Besides the brazen abuse of authority it would represent, the politics could also backfire badly on the administration, as Ezra Klein points out:

If testing the question wouldn’t cost anything, there would be no harm in trying. But I don’t think it would have no cost. The strength of the Biden administration’s political position is that it stands for normalcy. The debt ceiling has always been raised before, and it must be raised now. But if the administration declares the debt ceiling unconstitutional, only to have the Supreme Court declare the maneuver unconstitutional, then Biden owns the market chaos that would follow. Who will voters blame in that scenario? Republicans, who say they just wanted to negotiate over the budget, as is tradition? Or Biden, who did something no other president had done and failed?

Experts who spoke with Fox News Digital cast doubt on the viability of President Joe Biden invoking the 14th Amendment to the Constitution to raise the federal borrowing limit, each explaining that the likely reason for the law did not quite match the context of the situation.

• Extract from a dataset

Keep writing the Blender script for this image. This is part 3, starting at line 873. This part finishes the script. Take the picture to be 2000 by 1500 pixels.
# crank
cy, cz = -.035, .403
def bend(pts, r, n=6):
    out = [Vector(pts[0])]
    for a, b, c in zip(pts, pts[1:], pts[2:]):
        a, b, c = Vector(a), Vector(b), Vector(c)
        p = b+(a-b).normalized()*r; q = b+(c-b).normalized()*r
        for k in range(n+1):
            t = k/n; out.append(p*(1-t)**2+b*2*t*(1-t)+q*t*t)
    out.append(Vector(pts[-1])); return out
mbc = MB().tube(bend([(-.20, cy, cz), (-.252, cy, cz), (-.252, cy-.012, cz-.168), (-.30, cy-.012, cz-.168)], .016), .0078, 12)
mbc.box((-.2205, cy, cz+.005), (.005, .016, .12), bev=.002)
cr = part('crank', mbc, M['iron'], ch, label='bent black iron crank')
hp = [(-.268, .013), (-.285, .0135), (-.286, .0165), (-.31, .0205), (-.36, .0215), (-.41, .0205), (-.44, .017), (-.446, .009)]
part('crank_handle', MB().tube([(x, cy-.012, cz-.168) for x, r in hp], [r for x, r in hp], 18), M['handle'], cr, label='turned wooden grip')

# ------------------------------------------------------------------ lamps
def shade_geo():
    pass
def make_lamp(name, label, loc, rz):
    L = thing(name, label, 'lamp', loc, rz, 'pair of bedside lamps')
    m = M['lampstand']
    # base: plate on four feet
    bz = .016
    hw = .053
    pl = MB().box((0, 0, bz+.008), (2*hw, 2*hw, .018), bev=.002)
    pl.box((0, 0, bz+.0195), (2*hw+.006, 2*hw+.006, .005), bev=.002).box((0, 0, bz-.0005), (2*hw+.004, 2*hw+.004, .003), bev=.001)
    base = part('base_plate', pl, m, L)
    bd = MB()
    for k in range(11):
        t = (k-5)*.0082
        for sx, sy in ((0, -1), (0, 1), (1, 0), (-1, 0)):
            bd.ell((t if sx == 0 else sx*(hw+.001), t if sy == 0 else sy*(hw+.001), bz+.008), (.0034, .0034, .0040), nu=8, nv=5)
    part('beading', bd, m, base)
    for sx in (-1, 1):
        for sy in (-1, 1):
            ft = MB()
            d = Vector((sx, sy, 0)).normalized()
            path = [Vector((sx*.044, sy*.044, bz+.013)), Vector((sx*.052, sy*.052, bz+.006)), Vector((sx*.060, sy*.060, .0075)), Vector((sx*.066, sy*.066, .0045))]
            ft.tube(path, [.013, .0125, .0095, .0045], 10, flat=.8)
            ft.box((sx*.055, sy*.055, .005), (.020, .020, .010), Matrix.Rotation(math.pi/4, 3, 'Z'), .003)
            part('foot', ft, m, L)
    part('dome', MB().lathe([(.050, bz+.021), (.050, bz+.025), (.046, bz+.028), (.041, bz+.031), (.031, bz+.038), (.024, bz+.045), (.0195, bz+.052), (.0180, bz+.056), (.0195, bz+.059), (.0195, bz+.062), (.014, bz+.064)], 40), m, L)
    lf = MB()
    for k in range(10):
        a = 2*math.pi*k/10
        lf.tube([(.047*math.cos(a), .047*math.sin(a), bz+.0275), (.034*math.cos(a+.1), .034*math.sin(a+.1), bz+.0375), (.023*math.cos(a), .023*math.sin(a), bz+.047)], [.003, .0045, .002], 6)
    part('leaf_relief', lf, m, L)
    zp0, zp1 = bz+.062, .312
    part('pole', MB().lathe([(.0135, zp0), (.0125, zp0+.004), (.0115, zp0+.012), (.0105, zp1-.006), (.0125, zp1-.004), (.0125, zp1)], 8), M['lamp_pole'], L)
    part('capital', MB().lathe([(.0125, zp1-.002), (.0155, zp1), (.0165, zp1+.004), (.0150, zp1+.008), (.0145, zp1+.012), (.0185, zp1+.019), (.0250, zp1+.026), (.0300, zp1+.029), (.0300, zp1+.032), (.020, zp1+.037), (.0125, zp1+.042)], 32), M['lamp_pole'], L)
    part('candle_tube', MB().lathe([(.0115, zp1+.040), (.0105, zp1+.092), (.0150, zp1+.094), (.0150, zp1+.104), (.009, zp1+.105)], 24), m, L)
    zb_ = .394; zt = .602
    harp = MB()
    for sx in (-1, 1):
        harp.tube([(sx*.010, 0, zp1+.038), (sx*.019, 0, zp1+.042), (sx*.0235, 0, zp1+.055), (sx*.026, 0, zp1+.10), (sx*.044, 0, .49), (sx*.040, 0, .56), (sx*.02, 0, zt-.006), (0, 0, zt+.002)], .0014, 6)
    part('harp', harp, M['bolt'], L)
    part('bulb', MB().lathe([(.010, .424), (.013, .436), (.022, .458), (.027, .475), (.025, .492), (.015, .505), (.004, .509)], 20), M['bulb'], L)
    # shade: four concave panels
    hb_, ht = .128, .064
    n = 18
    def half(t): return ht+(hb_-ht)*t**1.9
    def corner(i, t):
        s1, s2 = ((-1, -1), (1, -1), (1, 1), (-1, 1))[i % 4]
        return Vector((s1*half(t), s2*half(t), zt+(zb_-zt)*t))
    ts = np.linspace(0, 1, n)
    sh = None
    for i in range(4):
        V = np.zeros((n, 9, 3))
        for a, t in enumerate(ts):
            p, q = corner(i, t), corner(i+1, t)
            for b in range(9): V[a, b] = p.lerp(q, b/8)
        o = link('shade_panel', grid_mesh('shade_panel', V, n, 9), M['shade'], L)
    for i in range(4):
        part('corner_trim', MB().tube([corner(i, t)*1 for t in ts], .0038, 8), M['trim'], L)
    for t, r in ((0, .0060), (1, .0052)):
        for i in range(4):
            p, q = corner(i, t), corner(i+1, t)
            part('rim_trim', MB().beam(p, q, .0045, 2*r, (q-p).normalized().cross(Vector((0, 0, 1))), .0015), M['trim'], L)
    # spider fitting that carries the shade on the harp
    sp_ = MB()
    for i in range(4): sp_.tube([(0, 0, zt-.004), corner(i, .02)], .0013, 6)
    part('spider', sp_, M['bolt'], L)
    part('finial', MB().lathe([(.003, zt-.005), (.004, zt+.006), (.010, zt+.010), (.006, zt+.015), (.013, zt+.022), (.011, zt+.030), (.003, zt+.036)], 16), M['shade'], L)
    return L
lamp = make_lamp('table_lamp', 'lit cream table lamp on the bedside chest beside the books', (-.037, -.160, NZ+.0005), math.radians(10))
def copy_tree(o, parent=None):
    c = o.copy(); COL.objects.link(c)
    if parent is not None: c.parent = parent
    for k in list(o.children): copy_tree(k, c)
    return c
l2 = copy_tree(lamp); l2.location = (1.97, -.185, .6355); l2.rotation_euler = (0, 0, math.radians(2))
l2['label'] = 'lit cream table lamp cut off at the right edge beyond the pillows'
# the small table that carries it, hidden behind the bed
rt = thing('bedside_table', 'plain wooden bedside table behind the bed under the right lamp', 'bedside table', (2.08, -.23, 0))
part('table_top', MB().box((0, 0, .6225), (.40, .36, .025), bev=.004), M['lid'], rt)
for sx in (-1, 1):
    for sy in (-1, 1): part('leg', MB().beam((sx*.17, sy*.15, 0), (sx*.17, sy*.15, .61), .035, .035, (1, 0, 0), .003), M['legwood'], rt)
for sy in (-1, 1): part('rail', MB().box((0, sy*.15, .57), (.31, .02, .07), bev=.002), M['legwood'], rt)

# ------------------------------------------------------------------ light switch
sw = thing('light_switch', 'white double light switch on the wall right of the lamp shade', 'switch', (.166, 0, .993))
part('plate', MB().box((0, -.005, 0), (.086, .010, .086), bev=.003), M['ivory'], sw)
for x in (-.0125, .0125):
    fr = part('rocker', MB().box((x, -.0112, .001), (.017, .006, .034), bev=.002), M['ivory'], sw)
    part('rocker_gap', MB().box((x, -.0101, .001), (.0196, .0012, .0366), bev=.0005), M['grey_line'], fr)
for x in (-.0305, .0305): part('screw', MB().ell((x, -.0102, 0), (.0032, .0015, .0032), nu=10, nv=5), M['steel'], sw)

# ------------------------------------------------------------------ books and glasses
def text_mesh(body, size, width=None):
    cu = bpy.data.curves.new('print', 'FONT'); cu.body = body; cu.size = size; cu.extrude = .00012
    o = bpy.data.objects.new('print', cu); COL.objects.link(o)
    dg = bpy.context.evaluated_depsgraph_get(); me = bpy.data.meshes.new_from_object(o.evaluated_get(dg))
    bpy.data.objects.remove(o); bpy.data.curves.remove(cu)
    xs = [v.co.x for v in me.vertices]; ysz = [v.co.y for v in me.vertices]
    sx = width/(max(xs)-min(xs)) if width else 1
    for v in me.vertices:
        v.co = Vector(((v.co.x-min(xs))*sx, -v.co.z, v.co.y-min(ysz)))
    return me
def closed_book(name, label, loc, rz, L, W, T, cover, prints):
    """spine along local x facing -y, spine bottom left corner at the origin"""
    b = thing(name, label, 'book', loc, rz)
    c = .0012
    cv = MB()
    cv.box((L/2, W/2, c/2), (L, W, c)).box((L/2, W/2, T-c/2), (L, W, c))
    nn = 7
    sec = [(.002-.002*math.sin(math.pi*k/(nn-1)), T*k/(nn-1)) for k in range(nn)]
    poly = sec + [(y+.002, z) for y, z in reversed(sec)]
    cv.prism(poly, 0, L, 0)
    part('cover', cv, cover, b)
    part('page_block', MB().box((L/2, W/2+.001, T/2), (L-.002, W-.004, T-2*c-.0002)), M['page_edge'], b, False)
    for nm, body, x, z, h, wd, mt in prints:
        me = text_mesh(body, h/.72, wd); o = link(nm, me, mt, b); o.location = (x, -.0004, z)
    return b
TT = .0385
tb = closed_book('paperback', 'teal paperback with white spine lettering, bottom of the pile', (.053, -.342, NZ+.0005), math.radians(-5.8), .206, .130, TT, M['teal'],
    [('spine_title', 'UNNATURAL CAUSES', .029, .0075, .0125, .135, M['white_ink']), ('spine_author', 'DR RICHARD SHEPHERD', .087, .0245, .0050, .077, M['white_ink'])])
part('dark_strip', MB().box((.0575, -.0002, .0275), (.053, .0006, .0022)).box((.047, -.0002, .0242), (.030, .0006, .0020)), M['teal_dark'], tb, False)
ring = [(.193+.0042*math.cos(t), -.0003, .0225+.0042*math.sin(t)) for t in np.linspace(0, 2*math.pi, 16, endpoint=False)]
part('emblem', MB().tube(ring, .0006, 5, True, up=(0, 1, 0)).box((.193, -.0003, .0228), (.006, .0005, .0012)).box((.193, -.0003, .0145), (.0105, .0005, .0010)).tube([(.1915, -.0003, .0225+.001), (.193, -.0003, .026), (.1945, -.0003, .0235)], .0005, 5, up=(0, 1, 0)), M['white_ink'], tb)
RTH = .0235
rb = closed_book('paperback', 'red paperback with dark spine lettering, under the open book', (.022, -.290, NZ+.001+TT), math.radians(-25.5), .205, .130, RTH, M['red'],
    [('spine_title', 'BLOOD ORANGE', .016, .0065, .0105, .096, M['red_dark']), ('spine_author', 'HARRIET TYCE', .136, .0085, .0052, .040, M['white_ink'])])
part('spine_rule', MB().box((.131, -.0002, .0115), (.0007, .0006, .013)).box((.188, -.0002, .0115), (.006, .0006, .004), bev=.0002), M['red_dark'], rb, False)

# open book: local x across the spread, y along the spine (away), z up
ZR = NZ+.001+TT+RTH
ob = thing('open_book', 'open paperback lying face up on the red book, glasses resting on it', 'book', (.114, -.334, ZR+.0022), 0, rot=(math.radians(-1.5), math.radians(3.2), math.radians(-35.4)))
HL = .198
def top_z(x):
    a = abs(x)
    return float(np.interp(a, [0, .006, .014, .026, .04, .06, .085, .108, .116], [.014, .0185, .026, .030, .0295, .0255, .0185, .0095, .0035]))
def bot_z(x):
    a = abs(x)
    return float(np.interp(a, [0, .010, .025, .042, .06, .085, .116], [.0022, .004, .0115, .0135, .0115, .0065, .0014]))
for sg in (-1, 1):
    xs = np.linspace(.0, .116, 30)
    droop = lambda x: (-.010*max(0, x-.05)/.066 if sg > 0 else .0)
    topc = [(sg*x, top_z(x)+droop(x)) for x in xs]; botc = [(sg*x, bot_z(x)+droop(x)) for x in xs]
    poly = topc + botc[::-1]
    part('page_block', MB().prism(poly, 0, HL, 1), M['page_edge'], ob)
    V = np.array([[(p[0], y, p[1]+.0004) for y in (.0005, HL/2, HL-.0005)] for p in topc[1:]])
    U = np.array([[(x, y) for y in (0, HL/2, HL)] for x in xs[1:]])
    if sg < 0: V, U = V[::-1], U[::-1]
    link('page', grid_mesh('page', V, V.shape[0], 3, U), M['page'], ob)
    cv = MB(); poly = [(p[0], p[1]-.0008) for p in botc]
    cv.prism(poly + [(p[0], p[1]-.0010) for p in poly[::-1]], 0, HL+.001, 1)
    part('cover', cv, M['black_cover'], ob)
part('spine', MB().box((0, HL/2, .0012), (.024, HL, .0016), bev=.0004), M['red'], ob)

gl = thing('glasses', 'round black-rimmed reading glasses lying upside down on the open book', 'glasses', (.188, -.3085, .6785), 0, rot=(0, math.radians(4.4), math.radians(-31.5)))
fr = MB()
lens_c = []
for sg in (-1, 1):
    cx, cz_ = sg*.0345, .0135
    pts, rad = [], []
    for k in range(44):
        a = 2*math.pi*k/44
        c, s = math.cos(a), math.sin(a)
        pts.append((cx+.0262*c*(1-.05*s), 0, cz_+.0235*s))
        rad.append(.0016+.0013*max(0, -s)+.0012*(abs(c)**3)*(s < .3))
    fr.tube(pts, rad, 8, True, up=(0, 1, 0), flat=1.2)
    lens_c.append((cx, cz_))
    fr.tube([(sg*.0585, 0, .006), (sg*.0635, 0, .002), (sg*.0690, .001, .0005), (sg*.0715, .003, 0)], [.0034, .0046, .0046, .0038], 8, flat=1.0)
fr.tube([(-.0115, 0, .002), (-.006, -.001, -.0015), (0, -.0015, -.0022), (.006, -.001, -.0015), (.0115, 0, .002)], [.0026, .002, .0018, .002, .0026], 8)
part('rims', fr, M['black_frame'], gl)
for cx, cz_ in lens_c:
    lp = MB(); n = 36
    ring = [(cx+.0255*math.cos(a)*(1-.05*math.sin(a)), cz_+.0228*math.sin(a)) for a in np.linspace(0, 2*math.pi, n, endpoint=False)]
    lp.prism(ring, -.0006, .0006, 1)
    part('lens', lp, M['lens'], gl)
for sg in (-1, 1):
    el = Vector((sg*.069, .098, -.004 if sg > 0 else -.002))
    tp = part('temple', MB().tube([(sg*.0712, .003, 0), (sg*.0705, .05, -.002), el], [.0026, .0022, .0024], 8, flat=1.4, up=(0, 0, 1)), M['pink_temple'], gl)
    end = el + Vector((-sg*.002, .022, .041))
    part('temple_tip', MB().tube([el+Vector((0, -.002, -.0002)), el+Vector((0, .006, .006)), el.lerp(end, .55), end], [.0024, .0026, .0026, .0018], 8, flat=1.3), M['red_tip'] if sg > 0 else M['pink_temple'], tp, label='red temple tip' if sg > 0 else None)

Top Biden officials have distanced themselves from the idea. Treasury Secretary Janet Yellen told ABC News’ This Week that invoking the amendment would cause a “constitutional crisis.”

And their hesitation appears to be shared by members of the legal community. Thomas Lee, professor of Constitutional Law at Fordham University, told Fox News Digital, “I wouldn’t call it crazy, because you know, it’s plausible based on a reading of the text, but given the context…I just don’t think it’s the best reading of it.”